The Spectator, The Times Literary Supplement
, and the Manchester
Guardian
in a thin yellow cover. Twenty-four hours were inadequate for all that one got in hand to read. Slowly, I became familiar with critics who mattered and their judgement. Gradually I began not only to read all the novels in the library but also to acquire through the book reviews a critical sense, so that a certain degree of tempering occurred in my early enthusiasms for some writers—such as Marie Corelli, for instance.
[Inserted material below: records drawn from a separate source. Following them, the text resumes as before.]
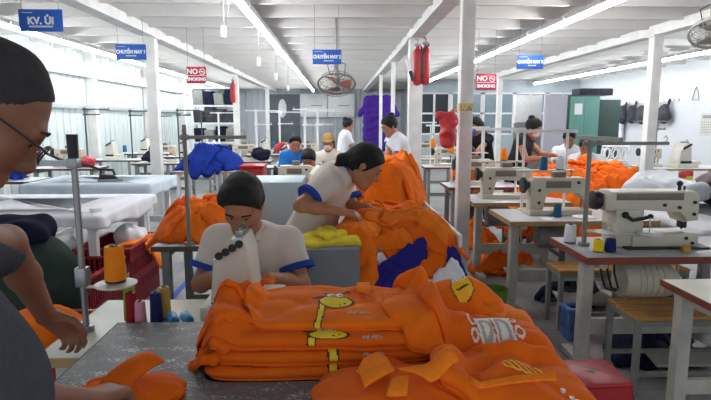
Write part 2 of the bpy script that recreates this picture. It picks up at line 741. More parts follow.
def hand_prims(wr, d, n, s, sc=1.0, curl=0.5):
    wr = np.array(wr, float)
    d = nrm(d)
    n = np.array(n, float)
    n = nrm(n - d * (n @ d))
    s0 = np.cross(d, n)
    s = s0 if s0 @ np.array(s, float) > 0 else -s0
    out = []
    for o in (-0.027, -0.009, 0.009, 0.026):
        out.append(cap(wr + s * o * 0.6 * sc, wr + d * 0.085 * sc + s * o * sc, 0.014 * sc, 0.0125 * sc, k=0.012))
    ln = {0.027: 0.072, 0.009: 0.082, -0.009: 0.076, -0.027: 0.058}
    for q, (o, L) in enumerate(ln.items()):
        p = wr + d * 0.084 * sc + s * o * sc
        dd = nrm(d + s * o * 3.0)
        a = 0.0
        for j, (fr, r0, r1) in enumerate(((0.44, 0.0092, 0.0085), (0.31, 0.0085, 0.0078), (0.25, 0.0078, 0.0066))):
            a += curl * (0.75 if j == 0 else 0.9) * (1 + 0.12 * (q - 1))
            v = dd * math.cos(a) + n * math.sin(a)
            p2 = p + v * L * fr * sc
            out.append(cap(p, p2, r0 * sc, r1 * sc, k=0.004))
            p = p2
    p = wr + d * 0.022 * sc + s * 0.022 * sc
    p1 = p + nrm(d * 0.55 + s * 0.75 + n * 0.35) * 0.042 * sc
    p2 = p1 + nrm(d * 0.8 + s * 0.25 + n * 0.5) * 0.032 * sc
    p3 = p2 + nrm(d * 0.85 + n * 0.55 - s * 0.05) * 0.024 * sc
    out += [cap(p, p1, 0.015 * sc, 0.0115 * sc, k=0.012), cap(p1, p2, 0.0112 * sc, 0.0098 * sc, k=0.004),
            cap(p2, p3, 0.0098 * sc, 0.0078 * sc, k=0.004)]
    return out


def head_prims(C, f, u, hs=1.0):
    C = np.array(C, float)
    f = nrm(f)
    u = nrm(np.array(u, float) - f * (np.array(u, float) @ f))
    r = np.cross(f, u)
    M = np.stack([f, r, u])

    def p(a, b, c):
        return C + (f * a + r * b + u * c) * hs
    P = [ell(p(-0.012, 0, 0.03), (0.096 * hs, 0.076 * hs, 0.088 * hs), M, k=0.02),
         ell(p(0.026, 0, -0.035), (0.064 * hs, 0.062 * hs, 0.088 * hs), M, k=0.03),
         cap(p(0.068, -0.018, -0.1), p(0.068, 0.018, -0.1), 0.02 * hs, k=0.03),
         cap(p(-0.01, 0.052, -0.06), p(0.06, 0.02, -0.1), 0.022 * hs, 0.018 * hs, k=0.03),
         cap(p(-0.01, -0.052, -0.06), p(0.06, -0.02, -0.1), 0.022 * hs, 0.018 * hs, k=0.03),
         cap(p(0.08, -0.034, 0.024), p(0.08, 0.034, 0.024), 0.013 * hs, k=0.018),
         cap(p(0.084, 0, 0.008), p(0.104, 0, -0.03), 0.009 * hs, 0.0135 * hs, k=0.012),
         ell(p(0.092, 0.013, -0.034), (0.012 * hs,) * 3, k=0.008),
         ell(p(0.092, -0.013, -0.034), (0.012 * hs,) * 3, k=0.008),
         cap(p(0.055, 0.044, -0.022), p(0.06, 0.036, -0.03), 0.02 * hs, k=0.02),
         cap(p(0.055, -0.044, -0.022), p(0.06, -0.036, -0.03), 0.02 * hs, k=0.02),
         ell(p(0.093, 0.031, 0.006), (0.016 * hs, 0.018 * hs, 0.010 * hs), M, k=0.008, neg=True),
         ell(p(0.093, -0.031, 0.006), (0.016 * hs, 0.018 * hs, 0.010 * hs), M, k=0.008, neg=True),
         ell(p(0.074, 0.031, 0.006), (0.0125 * hs,) * 3, k=0.003),
         ell(p(0.074, -0.031, 0.006), (0.0125 * hs,) * 3, k=0.003),
         cap(p(0.088, -0.018, -0.064), p(0.088, 0.018, -0.064), 0.0085 * hs, k=0.008),
         cap(p(0.086, -0.015, -0.077), p(0.086, 0.015, -0.077), 0.0085 * hs, k=0.008),
         ell(p(-0.008, 0.078, -0.005), (0.02 * hs, 0.009 * hs, 0.032 * hs), M, k=0.006),
         ell(p(-0.008, -0.078, -0.005), (0.02 * hs, 0.009 * hs, 0.032 * hs), M, k=0.006)]
    return P, p, M


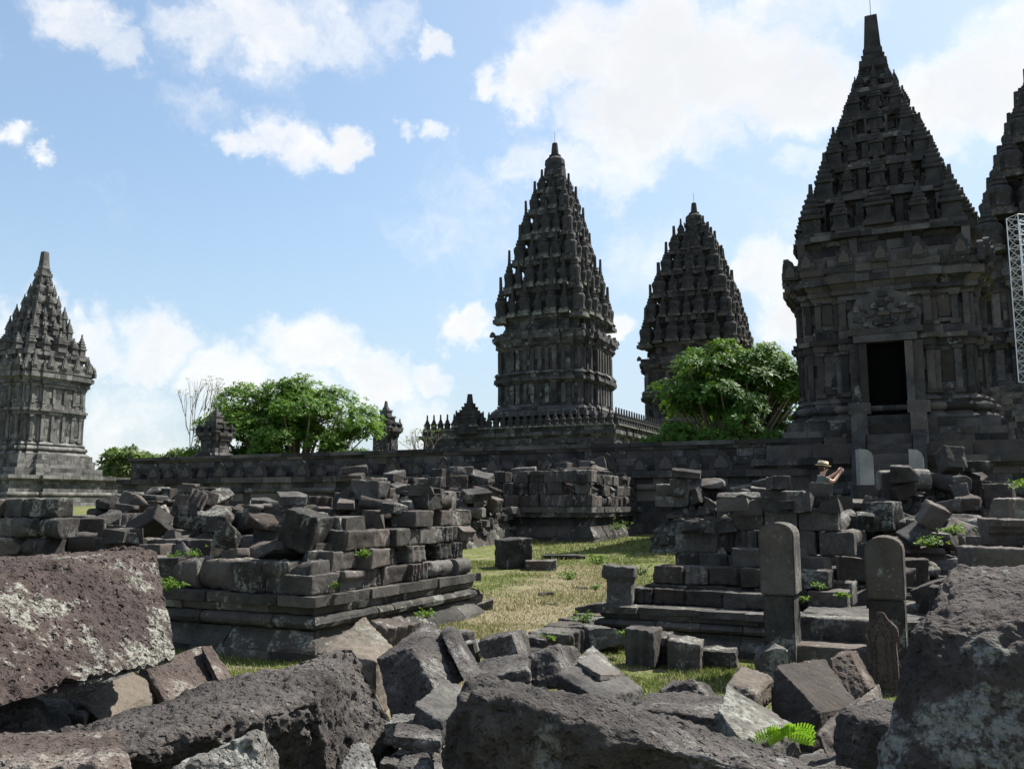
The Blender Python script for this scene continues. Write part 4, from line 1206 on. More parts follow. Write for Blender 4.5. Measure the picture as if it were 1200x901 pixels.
# ---- the stepped base with the stair
RR = Vector((.98, 9.75, 0)); 
ruined_base('near ruined shrine base with a short stair between two round-topped posts', RR, .0, 6.2, 0, 4.4, 0., .42, ('roll',), seed=12)
cRR = Pile("the courses beside the posts", 'laid stones of the stair base')
lay(cRR, RR + AX * .25 + BX * .25, 'A', 1.5, .42, 1, 71, hrow=.17, drop_out=.15, set_back=.0)
lay(cRR, RR + AX * .4 + BX * .5, 'A', 1.65, .42, 3, 72, hrow=.2, drop_out=.12, profile=lambda s_, r_: r_ < 1 + s_ * 1.6)
lay(cRR, RR + AX * .55 + BX * .95, 'A', 1.6, .42, 4, 73, hrow=.26, drop_out=.12, profile=lambda s_, r_: r_ < 2 + s_ * 1.6)
lay(cRR, RR + AX * 3.2 + BX * .25, 'A', 2.6, .42, 1, 74, hrow=.3, drop_out=.1)
pRR = Pile("the heap nearest the posts", 'loose stones on the stair base')


def T_RR(u, v): return min(.6 + .2 * v, 1.1) + .12 * math.sin(u * 2.6) * math.sin(v * 2.3) - (.5 if v < .9 and 1.0 < u < 2.6 else 0)


heap(pRR, 120, (RR + AX * .5 + BX * .9, 5.6, 3.4), T_RR, 75, s=(.6, 1.15), tilt=.6)
RB = Vector((3.6, 17.0, 0))
pRB = Pile("the heap before doorway temple", 'loose stones of the broad heap')
RC = Vector((3.05, 20.8, 0))
pRC = Pile("the added heap behind the posts", 'loose stones of the heap added for its shadow')
heap(pRC, 34, (RC, 3.4, 2.2), lambda u, v: 1.8 + .1 * math.sin(u * 3), 83, s=(.9, 1.5), tilt=.4)  # heap added to throw a strip of shade across the grass
heap(pRB, 135, (RB, 8.0, 3.6), lambda u, v: .9 + .16 * min(v, 3) + .1 * math.sin(u * 1.9) + .6 * max(0, min(1, (u - 1.0) / .8, (5.6 - u) / .8)) * min(1, v / 2), 81, s=(.8, 1.6), tilt=.65)

for P_ in (pNL, cNL, cLW, pLW, pLB, pLT, pMB, cML, pML, pFB, cRR, pRR, pRB, pRC): P_.label()

# ---- stair with posts
sp = W(978, 790, 7.9); root = empty('stone_stair', (sp.x, sp.y, 0), -G, 'two broad stone steps between the round-topped posts', 'stair')
for z, ya, yb in ((.27, 0., .55), (.47, .4, 1.4)):
    P, Fq = cube_grid(26, 12, 8); P = rounded(P, .06); V = P * np.array([.36, (yb - ya) / 2, (z + .1) / 2]); N = vnormals(V, Fq); V += N * (.006 * fbm(V * 8, 3) + .004 * fbm(V * 30, 2))[:, None]
    o = link('step', mk_mesh('step', V, Fq, M_BLOCK, True), root, (0, (ya + yb) / 2, z / 2 - .05))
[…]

I had started writing, mostly under the influence of events occurring around me and in the style of any writer who was uppermost in my mind at the time. My father had lost a dear friend, which affected him deeply. Moved by his sorrow, I wrote ten pages of an outpouring entitled “Friendship,” very nearly echoing the lamentations of “Adonais” but in a flamboyant poetic prose. I read this aloud to my younger brother Seenu, who could always be counted upon to utter encouraging words, but I hid it from my elder brother, whose critical sense I feared; and I read my piece also to a few close select friends, who were prepared to walk with me to Kukanahalli Tank, since I always carried my composition in my pocket. Whenever I could afford it, I gave them a cup of coffee at a restaurant on Hundred Feet Road. The cup of coffee blunted the listeners' critical faculties and made them declare my work a masterpiece. When I read it aloud, seated in the shade of the lone tree on Kukanahalli meadow, and heard my words falling on my ears I felt a new thrill each time. At the end of the last line a pregnant silence, while I awaited the good word from my select public.